シルクロード時代から存在は知っていたものの、
飲もうと思わなかったみたいです。
マルコ・ポーロの『東方見聞録』(13世紀)にも
お茶の話しは出ない。マジか。

16世紀から17世紀にかけては、世界が一気に繋がった時代。
いや、ヨーロッパが強引にやって来ただけか。
とにかく当時のヨーロッパは欲しいものだらけ。
香料、絹、銅、茶が欲しくてたまらないのに、
一方のアジア(主に中国)は
ヨーロッパから欲しいものなんかない。
佐藤先生の「豊かな国は外へ出ない説」を思い出すね。

というわけで物々交換は成立せず。
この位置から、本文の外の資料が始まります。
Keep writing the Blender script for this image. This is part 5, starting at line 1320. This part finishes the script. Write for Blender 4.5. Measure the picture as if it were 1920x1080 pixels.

銀貨払いするしかない。
スペインはメキシコ・ペルーから銀を運び、
ポルトガルは日本から銀を輸入したと見られています。
(当時の日本は石見や生野から銀が算出していた)

ちなみに16世紀ヨーロッパ、
まだ食事も手づかみ、グラスも回し飲みの時代。
「最後の晩餐(15世紀)」もよく見るとフォークやスプーンがない(!)。
中国料理に接して、箸や磁器の存在に驚いたそうです。
そもそも料理が美味しいことに驚いたという記録もあるので、
そりゃ香辛料が必要だな、持って帰りな(銀貨払って)、と思う。

そんなこんなで大航海時代にヨーロッパへ
三大舶来物のチョコレート・コーヒー・紅茶がやってきた。

後の紅茶大国イギリスにお茶をもたらしたのは、
チャールズ2世妃、ポルトガル出身のキャサリン(1662年)。
持参金として貴重な砂糖も持ち込んだことで
お茶にはお砂糖という文化も完成。
つまり、エリザベス1世の時代(1600年前後)のイギリスに
紅茶はない、ということ。
ええ〜。朝から飲んでそうだけど、飲んでないの〜。
(エリザベス時代の朝食は肉だったらしい。肉!)

ここらへんから砂糖の需要が増え、
植民地の大規模プランテーション化&奴隷貿易という
『砂糖の世界史』の主題へとつながっていく。

18世紀から19世紀にかけては
中国の(望まぬ)貿易自由化から、茶葉の大量輸出。
4月の新茶の季節には、どの船がイギリスに一番乗りするか
ティ・レースが盛んだったそうです。
江戸時代の初物みたいですね。
イギリスが満を辞してつくった最新型快速船カティ・サーク号は
浸水の6日後にスエズ運河開通により
一度もティ・レースに勝利できなかったと。
どんまい。

そんなこんなで、『砂糖の世界史』同様に
帝国主義的ムーヴも関わってきて悲劇的な面も見える
お茶の世界史ではありますが、
総じて学びになるしおもしろいですよね。
砂糖同様に、小ネタもおもしろかった。
角山先生、川北先生、良い師弟である。